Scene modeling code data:
★ ★ ★ ★
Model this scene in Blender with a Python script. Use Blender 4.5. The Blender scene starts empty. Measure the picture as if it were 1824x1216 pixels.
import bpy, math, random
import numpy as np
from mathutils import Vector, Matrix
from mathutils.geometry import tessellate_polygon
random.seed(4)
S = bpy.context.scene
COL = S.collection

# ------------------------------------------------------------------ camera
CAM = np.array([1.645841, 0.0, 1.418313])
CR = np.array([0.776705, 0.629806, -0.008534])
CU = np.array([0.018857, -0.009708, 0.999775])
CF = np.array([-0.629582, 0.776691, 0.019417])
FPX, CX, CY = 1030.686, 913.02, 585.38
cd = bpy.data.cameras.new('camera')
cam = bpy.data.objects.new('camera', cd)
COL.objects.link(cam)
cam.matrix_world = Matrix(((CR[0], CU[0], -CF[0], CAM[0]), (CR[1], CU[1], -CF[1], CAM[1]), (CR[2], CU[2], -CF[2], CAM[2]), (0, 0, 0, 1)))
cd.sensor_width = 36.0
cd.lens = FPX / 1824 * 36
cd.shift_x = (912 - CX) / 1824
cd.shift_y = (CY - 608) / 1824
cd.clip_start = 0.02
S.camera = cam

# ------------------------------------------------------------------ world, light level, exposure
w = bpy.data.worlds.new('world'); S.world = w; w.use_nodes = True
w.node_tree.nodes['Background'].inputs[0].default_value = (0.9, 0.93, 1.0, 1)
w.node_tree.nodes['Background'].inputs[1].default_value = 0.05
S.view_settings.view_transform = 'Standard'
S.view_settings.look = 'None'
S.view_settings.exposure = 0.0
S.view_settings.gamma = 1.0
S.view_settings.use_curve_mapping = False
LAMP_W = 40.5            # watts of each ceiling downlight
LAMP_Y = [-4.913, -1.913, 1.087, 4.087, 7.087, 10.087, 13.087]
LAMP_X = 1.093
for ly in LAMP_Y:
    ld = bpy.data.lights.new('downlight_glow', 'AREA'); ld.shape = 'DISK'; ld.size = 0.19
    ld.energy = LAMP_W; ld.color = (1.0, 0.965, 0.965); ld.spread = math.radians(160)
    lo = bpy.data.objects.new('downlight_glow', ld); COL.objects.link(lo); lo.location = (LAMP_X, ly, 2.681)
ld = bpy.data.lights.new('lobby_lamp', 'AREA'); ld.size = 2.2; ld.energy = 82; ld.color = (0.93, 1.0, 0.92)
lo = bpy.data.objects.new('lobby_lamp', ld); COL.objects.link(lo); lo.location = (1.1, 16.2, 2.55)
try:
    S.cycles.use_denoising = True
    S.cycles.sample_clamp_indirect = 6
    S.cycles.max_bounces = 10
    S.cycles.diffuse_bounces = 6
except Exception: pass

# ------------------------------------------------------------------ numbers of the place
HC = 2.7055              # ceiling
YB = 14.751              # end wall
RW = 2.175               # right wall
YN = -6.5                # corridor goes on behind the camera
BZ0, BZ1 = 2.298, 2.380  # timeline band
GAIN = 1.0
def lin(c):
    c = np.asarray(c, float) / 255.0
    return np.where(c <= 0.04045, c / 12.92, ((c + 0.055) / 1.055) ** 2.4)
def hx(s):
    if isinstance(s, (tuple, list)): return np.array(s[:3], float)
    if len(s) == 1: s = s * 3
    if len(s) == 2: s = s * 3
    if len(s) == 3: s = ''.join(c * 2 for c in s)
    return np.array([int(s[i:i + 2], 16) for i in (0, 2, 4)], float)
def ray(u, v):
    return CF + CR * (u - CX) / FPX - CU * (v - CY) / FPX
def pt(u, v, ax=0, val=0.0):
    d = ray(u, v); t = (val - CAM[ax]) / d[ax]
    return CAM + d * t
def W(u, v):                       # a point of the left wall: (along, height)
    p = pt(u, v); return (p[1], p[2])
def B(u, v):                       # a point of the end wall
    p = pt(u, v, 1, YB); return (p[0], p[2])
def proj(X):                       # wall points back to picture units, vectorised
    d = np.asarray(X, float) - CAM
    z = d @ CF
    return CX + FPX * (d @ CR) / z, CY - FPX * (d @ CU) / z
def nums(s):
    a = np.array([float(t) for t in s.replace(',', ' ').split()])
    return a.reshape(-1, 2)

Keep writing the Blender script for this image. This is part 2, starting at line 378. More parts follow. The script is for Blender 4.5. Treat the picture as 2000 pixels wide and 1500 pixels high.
★ ★ ★ ★
[Directions]:
Find every line holding the word "Blender"; give their count and nothing else.

[Result for this task]:
2